The goal of enterprises is to pursue profits, and the profits US companies can get by doing business or manufacturing in China are much larger than what they could earn in the US, Liang said. For example, if Apple moved its production lines back to the US, its costs could go up by 50 percent, he said. 

"Moreover, many industries in the US no longer have the necessary facilities for manufacturing, including skilled workers," he said. 

In a summit on Sunday morning, Dong Chao, another research fellow of the Chinese Academy of International Trade and Economic Cooperation under the MOFCOM, also said that multinational companies in the US have earned huge profits in China, and many US companies would find it difficult even to survive if they left such a gigantic market as China. 
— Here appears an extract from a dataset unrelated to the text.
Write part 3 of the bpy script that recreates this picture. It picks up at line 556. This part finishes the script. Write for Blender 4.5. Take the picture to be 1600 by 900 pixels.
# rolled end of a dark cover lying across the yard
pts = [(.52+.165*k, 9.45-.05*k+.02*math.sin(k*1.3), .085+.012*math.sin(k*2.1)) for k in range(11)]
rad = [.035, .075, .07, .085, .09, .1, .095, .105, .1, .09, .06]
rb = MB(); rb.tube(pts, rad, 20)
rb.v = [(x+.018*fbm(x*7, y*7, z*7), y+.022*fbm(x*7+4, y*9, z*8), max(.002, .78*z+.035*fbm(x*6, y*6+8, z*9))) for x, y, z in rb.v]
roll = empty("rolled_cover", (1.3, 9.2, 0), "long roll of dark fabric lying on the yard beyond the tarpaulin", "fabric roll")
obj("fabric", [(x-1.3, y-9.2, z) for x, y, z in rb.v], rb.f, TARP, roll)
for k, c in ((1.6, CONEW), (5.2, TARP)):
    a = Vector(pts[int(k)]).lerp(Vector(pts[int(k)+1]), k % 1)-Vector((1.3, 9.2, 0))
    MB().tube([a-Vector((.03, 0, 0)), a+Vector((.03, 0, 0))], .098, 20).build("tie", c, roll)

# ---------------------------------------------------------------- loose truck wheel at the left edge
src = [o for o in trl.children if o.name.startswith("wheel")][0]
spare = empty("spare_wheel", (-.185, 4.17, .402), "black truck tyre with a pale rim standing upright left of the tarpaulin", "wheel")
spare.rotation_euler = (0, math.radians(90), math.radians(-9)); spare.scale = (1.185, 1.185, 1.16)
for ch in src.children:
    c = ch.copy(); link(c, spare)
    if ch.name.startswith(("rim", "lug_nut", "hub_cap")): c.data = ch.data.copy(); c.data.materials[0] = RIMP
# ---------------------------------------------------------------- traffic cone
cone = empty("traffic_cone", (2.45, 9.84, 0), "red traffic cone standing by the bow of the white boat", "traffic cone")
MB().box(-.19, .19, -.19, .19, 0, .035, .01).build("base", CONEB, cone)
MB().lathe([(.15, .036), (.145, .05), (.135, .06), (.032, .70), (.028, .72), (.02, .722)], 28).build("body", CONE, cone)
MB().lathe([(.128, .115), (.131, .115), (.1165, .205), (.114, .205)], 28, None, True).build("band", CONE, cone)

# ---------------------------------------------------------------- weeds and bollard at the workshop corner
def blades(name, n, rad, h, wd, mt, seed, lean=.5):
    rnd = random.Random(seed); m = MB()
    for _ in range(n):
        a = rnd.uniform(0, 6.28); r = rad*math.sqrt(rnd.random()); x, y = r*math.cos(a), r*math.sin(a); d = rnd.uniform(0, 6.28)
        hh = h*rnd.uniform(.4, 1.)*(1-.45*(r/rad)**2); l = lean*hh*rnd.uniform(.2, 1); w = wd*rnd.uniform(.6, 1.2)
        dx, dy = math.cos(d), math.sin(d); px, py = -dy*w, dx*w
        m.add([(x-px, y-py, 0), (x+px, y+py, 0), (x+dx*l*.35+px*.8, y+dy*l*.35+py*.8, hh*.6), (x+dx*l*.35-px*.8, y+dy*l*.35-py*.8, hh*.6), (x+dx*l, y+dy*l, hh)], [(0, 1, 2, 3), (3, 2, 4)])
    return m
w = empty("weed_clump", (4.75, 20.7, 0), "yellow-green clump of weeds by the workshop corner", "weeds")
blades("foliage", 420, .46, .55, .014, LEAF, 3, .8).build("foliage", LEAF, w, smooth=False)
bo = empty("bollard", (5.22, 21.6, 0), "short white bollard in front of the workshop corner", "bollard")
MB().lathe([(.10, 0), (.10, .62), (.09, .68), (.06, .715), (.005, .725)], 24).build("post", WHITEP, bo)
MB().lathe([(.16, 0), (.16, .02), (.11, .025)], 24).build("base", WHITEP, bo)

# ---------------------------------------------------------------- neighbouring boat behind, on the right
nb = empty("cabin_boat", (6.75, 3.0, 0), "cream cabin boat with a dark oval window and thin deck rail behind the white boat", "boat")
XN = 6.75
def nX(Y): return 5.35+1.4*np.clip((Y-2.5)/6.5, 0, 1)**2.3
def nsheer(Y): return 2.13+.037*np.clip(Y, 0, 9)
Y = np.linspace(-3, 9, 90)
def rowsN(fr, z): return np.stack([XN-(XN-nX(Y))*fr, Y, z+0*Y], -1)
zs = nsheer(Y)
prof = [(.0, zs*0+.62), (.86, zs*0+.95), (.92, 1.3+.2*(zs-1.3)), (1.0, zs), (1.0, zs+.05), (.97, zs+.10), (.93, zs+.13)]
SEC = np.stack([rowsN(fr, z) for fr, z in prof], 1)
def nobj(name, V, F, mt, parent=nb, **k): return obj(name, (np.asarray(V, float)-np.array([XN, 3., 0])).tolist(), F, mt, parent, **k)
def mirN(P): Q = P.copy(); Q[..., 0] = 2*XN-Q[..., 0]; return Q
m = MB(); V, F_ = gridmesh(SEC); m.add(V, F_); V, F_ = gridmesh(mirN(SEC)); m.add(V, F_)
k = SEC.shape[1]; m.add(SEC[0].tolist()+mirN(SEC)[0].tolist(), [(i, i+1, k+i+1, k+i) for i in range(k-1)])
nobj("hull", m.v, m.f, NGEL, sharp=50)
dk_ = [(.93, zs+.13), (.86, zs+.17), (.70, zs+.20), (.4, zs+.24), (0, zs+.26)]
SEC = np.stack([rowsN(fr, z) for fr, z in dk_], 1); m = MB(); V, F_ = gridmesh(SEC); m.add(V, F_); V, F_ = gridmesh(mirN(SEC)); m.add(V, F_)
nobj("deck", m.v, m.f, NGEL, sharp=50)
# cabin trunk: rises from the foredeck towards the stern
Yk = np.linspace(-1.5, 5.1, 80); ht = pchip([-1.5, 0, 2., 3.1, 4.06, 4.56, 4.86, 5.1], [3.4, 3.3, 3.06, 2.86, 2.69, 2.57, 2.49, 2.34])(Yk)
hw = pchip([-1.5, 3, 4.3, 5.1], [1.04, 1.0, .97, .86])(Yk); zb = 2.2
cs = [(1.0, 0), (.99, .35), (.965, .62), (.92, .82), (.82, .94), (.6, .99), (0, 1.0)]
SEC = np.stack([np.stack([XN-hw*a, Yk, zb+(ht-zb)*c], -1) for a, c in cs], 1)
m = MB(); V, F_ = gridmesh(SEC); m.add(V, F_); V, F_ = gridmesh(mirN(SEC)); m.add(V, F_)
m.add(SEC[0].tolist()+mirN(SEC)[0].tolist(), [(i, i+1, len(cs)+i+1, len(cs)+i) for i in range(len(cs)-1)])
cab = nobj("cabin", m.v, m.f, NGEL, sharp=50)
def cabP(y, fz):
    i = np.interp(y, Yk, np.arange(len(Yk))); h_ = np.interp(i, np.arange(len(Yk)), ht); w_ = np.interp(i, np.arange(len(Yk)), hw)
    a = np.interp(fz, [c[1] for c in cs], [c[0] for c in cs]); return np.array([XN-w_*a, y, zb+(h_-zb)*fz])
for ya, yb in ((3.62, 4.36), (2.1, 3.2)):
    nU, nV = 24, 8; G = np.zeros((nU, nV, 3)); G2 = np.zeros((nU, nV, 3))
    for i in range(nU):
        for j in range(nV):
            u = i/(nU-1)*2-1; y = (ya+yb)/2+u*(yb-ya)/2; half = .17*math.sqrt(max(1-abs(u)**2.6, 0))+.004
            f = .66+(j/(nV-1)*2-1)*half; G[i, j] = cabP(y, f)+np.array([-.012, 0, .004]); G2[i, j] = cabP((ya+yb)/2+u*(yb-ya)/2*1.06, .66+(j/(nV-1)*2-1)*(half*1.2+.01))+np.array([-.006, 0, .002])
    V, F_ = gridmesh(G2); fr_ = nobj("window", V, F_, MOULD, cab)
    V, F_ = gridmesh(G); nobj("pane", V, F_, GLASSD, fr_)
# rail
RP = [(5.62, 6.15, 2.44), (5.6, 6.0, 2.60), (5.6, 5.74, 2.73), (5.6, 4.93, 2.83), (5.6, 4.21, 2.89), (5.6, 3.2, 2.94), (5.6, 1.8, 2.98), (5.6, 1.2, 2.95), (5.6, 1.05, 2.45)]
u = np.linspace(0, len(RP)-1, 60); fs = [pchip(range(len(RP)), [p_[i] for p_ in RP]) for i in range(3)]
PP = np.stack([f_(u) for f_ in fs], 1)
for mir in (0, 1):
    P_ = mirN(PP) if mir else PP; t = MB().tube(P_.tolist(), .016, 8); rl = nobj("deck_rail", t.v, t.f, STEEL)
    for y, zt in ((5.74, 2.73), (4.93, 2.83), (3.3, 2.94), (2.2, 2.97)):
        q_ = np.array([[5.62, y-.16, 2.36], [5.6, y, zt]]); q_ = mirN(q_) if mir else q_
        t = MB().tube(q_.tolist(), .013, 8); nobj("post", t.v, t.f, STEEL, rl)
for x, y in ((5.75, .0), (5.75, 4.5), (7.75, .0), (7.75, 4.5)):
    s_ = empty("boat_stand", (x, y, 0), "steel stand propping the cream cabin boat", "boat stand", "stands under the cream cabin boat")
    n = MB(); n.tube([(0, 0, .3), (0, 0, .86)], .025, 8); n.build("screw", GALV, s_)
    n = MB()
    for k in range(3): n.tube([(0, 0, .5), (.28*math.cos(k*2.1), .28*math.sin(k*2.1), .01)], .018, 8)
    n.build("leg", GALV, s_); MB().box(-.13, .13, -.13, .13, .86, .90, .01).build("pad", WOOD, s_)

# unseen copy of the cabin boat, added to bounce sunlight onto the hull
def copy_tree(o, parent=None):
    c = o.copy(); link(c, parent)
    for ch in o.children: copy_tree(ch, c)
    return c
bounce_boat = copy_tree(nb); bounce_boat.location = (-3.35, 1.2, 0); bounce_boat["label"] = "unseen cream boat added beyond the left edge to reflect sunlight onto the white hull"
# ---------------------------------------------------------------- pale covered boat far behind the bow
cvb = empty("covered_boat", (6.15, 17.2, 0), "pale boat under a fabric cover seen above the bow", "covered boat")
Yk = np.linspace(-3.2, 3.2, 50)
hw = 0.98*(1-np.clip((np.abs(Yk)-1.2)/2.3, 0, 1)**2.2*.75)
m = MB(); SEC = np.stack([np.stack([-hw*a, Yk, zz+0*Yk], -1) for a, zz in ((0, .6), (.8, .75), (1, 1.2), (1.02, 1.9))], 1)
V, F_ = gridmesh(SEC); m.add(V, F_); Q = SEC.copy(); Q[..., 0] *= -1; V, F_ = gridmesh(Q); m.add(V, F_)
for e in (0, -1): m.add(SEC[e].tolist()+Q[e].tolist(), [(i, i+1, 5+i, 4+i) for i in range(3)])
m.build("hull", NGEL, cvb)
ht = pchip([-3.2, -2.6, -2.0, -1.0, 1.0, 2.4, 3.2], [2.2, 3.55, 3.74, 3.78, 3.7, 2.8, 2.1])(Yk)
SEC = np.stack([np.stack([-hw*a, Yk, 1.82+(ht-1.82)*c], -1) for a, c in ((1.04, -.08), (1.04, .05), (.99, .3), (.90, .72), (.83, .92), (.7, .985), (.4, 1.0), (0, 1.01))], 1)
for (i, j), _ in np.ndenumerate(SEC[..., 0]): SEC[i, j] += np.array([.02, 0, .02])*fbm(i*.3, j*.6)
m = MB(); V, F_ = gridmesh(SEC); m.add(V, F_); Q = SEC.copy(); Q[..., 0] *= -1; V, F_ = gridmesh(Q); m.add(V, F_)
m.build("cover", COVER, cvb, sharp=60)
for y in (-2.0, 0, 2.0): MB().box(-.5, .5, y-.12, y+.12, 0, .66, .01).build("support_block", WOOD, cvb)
Dong cited the example of the automobile sector. "The Chinese market has become the major source of profits for many US car companies. If they lose the Chinese market, many US car giants will surely see their businesses slump and share prices plunge, and they will yield their advantages in the Chinese market to domestic, German and Japanese companies, which will pose a great risk to the US car industry," he said. 

Liang said that only by cooperating with China and allowing Chinese companies to purchase US products on a large scale can the US reduce its trade deficit with China. 

"This is almost the only answer," he said.